On Sunday, October 16, 2016, Tollef Fog Heen <tfheen@err.no> wrote:
]] Paul Tagliamonte

> So, when are we going to push this? If not now, what criteria need to
> be met? Why can't we https-ify the default CDN mirror today?

The usual crypto answer: because key handling is hard.

Doing this for the per-country mirrors means that repointing mirrors
becomes a lot harder than it currently is, and this is something we do
on a daily basis.  We'd need a solution for deploying the TLS cert for,
say, ftp.de.d.o to ftp.se.d.o (or ftp.d.o) if ftp.d.o is down for
maintenance.


I agree key handling is difficult, but it's not that hard to work around such scenarios when HTTP 302 can be provided from the original maintianers (i.e. through a temporary virtual machine). 

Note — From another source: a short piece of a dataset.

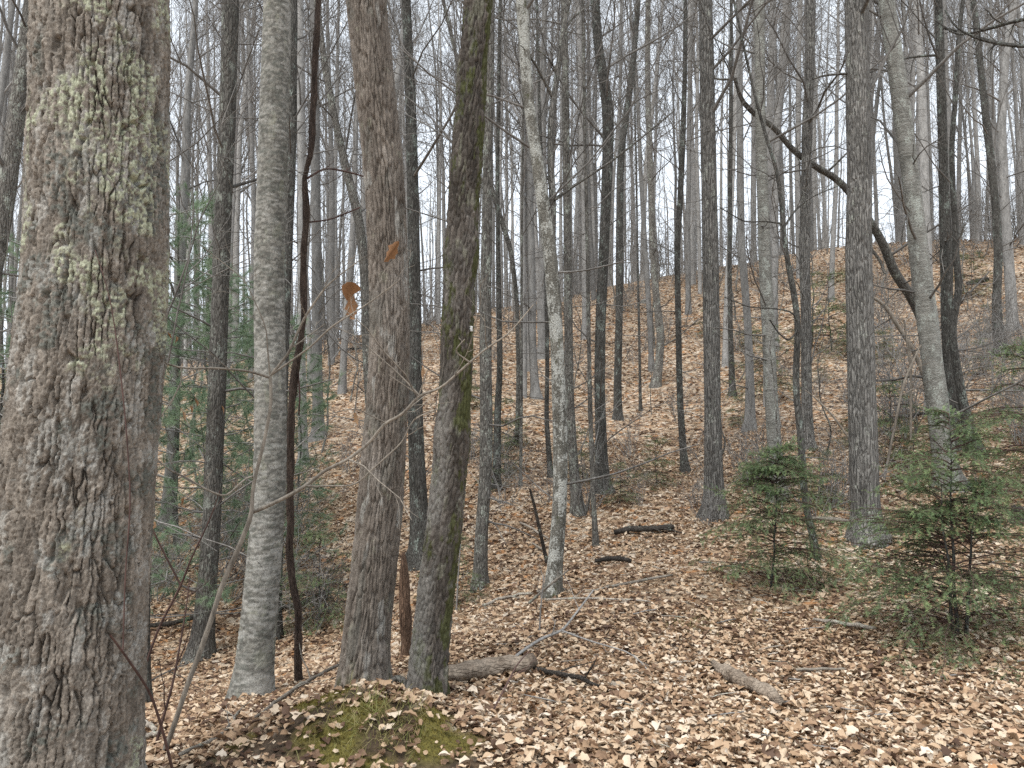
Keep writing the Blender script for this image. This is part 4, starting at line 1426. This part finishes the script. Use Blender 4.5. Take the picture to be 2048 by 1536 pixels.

Actually we have backup plan on ftp.cn.d.o and ftp2.cn.d.o that is battle-tested. They would redirect traffic to selected mirrors in a way similar to httpredir.d.o when outages happen. Performance and bandwidth requirements are acceptable for a temporary service even they are of the busiest FOSS mirrors in China.

The two mirrors are delivering most of the traffic through HTTPS nowadays according to statistics because we've deployed User-Agent based HTTPS redirection on all supported domains and never heard a complain. Overhead is negligible because IOPS of disk arrays is always the most significant problem and bandwidth the next.
 
Doing this for deb.d.o would mean we need to get certs on both Fastly
and Cloudfront deployed, which is, frankly, a more realistic proposition
than jury-rigging something on the per-country mirrors.


There's no reason to not do it, but it doesn't cover parts in the world like China where neither Fastly nor Cloudfront provides a decent service.